The Coalition’s pitch to make interest payments on mortgages tax deductible… Labor’s flat $1,000 deduction… Neither side seems immune to reckless tinkering in place of permanent fixes.

There is no comparable measure allowing mortgage interest on an owner-occupier to be tax deductible. There’s simply no way to link it to income production without tying yourself in knots.

While a lesser evil, the standard $1,000 deduction allows anyone to simply make a claim with no substantiation, while also lowering the incentive to check that income-related costs didn’t exceed that number. Some will be better off, others worse, but the system as a whole is fractured just a little more.

The moorings of tax policy are becoming untethered from the mutually accepted status quo, now dangled like shiny toys in front of a populace political parties increasingly believe needs to be tricked and bribed.

Maybe it’s recency bias, and politicians have always treated those they govern like easily hoodwinked fools.

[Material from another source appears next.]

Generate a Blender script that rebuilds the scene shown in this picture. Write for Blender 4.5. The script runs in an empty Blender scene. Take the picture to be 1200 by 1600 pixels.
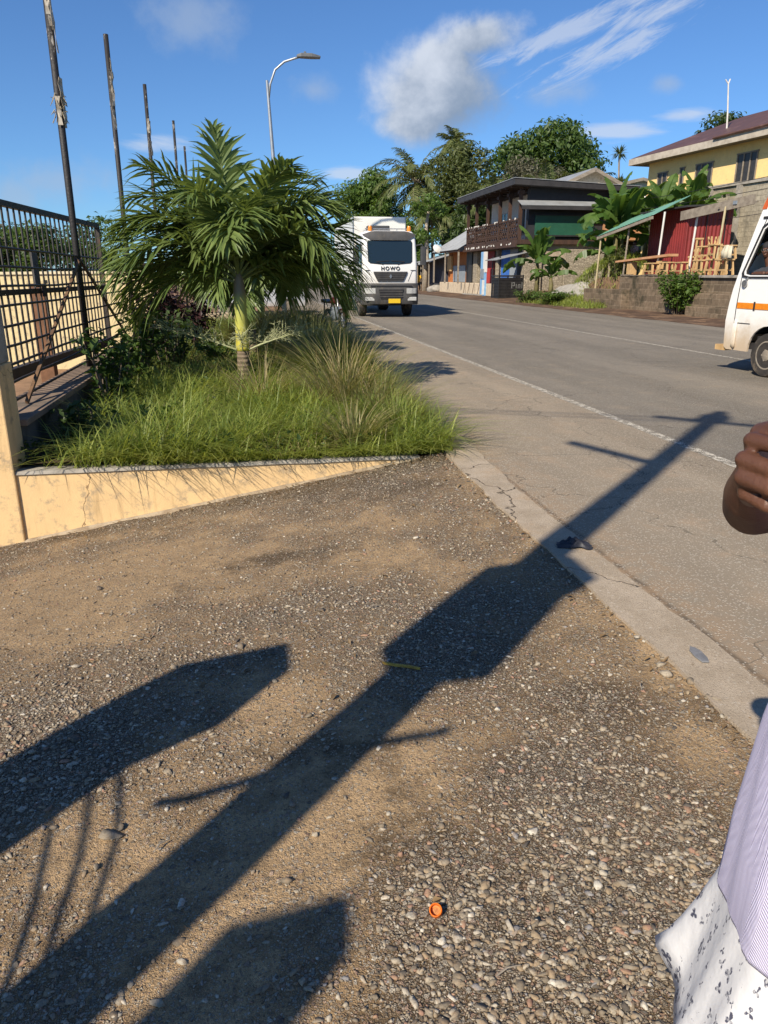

Maybe it’s naivety in trusting that enough of the population would see through the bread and circuses, and vote based on the workable policy platform that most closely aligns with their views and preferences.

Maybe it’s just earned cynicism in the transparent attempts to woo voters at any cost, integrity be damned.

But when both major parties are chipping away at the foundations of rational tax policy with little regard for the unintended consequences - to utilise the hackneyed euphemism our pollies favour - it’s hard not to lose faith in the whole enterprise.